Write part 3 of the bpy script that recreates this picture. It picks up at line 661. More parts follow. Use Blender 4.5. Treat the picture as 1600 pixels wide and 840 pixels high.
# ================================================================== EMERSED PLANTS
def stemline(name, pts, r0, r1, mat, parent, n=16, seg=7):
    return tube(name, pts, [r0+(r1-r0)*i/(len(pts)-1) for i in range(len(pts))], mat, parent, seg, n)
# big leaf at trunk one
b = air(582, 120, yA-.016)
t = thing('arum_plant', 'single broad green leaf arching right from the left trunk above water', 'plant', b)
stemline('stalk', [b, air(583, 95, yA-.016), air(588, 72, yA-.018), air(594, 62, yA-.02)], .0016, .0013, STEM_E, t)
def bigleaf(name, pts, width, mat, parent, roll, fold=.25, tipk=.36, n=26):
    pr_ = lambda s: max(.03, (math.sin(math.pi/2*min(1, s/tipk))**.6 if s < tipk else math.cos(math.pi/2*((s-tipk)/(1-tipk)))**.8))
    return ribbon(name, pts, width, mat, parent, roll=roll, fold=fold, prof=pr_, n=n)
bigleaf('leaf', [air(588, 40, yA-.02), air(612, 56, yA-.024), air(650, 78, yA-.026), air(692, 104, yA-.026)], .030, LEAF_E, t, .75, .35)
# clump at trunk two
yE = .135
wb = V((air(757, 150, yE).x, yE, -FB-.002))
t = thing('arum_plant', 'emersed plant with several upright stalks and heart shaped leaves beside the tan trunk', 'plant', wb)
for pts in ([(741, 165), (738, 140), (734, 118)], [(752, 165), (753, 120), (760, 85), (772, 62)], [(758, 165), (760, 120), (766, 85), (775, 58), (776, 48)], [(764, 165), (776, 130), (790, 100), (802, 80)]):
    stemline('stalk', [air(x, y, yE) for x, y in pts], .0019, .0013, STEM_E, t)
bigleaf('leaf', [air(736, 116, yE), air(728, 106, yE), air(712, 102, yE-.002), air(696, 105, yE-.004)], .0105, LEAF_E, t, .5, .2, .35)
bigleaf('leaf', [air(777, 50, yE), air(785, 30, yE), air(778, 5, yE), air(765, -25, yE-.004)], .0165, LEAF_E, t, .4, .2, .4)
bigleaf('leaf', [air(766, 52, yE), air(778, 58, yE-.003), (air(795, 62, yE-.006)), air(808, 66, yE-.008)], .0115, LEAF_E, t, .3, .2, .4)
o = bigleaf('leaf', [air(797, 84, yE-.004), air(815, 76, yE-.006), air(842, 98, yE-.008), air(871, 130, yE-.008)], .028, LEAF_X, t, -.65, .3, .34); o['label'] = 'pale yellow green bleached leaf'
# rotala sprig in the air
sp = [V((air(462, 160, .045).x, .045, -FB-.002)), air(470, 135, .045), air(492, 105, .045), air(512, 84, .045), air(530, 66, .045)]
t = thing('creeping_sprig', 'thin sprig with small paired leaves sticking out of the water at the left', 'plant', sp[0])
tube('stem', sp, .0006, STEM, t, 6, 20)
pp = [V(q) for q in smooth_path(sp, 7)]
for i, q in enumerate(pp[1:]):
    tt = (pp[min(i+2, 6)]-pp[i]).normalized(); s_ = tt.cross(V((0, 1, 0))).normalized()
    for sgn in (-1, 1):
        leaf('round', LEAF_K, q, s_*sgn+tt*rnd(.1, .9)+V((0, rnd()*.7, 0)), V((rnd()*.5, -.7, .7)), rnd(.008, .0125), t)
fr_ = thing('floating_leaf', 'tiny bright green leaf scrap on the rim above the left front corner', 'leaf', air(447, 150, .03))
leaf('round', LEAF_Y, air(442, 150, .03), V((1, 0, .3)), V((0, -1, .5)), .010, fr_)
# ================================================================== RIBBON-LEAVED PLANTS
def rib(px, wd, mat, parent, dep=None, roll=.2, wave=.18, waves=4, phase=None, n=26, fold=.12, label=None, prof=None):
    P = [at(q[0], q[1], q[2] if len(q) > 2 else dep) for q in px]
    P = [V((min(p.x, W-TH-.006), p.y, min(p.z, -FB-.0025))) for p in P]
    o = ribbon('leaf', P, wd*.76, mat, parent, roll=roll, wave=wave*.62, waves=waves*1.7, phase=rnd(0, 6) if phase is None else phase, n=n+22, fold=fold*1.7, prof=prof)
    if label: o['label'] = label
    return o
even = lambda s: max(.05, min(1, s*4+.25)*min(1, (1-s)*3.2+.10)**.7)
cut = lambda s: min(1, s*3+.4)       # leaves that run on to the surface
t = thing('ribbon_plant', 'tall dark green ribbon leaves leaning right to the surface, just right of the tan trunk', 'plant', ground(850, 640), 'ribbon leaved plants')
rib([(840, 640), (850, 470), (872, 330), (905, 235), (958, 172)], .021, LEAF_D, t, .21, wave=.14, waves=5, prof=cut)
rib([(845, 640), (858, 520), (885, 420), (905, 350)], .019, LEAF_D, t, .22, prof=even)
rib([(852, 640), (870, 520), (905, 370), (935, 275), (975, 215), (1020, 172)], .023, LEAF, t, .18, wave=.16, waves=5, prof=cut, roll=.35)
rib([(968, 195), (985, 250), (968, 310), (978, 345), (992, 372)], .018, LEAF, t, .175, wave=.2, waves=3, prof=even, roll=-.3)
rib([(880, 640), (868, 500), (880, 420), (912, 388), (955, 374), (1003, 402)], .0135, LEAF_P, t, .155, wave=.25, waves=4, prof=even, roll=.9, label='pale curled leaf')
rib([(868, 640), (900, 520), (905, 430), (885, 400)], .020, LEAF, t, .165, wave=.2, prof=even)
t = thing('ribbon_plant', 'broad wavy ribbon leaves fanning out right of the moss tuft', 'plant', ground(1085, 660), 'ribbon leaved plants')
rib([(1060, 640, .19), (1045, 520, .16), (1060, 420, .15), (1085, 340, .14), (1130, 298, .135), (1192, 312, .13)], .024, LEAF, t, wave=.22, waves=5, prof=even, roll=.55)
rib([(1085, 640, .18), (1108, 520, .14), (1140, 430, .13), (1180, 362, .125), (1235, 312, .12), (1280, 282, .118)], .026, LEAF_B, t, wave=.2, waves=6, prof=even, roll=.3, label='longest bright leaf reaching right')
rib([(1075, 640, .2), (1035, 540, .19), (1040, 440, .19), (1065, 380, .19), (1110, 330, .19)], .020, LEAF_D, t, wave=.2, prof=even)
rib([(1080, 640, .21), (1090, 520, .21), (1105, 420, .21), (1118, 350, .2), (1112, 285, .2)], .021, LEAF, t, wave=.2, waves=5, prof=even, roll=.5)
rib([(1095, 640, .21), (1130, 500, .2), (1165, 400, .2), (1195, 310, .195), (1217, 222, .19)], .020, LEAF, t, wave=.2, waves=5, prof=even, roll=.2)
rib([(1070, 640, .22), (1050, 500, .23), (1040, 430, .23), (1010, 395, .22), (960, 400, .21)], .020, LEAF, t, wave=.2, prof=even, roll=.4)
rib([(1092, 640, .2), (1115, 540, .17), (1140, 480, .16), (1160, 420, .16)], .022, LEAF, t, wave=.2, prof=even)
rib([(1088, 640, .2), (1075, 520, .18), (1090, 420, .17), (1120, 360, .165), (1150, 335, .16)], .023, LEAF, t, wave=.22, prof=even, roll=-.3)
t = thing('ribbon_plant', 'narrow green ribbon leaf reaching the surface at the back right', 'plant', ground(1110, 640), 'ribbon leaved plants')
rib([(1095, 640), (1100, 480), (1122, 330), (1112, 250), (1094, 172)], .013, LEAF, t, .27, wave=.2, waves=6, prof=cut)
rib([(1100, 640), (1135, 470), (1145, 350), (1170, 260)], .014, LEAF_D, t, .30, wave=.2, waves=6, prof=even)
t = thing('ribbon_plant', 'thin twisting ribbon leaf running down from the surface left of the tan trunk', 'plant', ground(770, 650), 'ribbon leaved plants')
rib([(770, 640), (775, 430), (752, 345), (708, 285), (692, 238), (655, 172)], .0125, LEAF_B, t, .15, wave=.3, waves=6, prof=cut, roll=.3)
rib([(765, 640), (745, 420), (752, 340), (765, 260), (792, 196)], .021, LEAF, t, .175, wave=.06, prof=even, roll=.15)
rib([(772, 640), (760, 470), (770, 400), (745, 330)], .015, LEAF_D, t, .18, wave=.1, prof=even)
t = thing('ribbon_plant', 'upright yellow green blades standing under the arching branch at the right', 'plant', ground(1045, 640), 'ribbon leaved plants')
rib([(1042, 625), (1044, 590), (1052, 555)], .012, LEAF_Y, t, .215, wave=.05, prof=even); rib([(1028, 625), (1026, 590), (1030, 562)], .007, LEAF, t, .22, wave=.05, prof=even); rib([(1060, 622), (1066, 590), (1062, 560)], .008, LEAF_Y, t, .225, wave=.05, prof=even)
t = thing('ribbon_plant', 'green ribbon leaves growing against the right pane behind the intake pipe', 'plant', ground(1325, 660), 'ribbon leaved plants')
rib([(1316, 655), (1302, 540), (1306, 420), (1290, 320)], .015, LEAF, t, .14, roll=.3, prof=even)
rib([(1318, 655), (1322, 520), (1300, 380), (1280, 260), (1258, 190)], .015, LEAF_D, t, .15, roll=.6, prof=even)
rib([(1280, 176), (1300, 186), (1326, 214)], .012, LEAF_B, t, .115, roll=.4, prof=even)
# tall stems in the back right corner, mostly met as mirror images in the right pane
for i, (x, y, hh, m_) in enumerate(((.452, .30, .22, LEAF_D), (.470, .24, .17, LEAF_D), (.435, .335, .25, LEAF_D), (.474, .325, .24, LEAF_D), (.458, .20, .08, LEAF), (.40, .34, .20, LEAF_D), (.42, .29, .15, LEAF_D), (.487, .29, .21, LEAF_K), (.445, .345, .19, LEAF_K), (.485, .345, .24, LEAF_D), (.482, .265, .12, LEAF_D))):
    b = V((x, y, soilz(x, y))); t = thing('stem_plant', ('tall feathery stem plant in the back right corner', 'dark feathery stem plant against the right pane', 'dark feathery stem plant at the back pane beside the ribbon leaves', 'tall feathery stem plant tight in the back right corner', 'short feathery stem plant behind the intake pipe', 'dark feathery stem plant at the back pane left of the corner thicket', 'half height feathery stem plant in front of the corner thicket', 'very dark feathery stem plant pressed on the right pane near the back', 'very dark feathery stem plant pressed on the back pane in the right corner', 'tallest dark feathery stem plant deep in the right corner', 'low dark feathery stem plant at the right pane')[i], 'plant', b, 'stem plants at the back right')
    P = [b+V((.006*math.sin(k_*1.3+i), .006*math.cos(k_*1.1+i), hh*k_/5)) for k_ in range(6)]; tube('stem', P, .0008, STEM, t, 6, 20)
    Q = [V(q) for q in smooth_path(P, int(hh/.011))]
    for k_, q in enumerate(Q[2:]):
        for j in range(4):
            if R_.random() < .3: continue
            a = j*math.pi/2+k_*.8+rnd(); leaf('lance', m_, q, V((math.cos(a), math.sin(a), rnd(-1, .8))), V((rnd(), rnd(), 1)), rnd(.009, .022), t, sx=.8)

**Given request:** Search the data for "that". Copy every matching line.

**Solution to the exercise:**
Write part 3 of the bpy script that recreates this picture. It picks up at line 661. More parts follow. Use Blender 4.5. Treat the picture as 1600 pixels wide and 840 pixels high.
cut = lambda s: min(1, s*3+.4)       # leaves that run on to the surface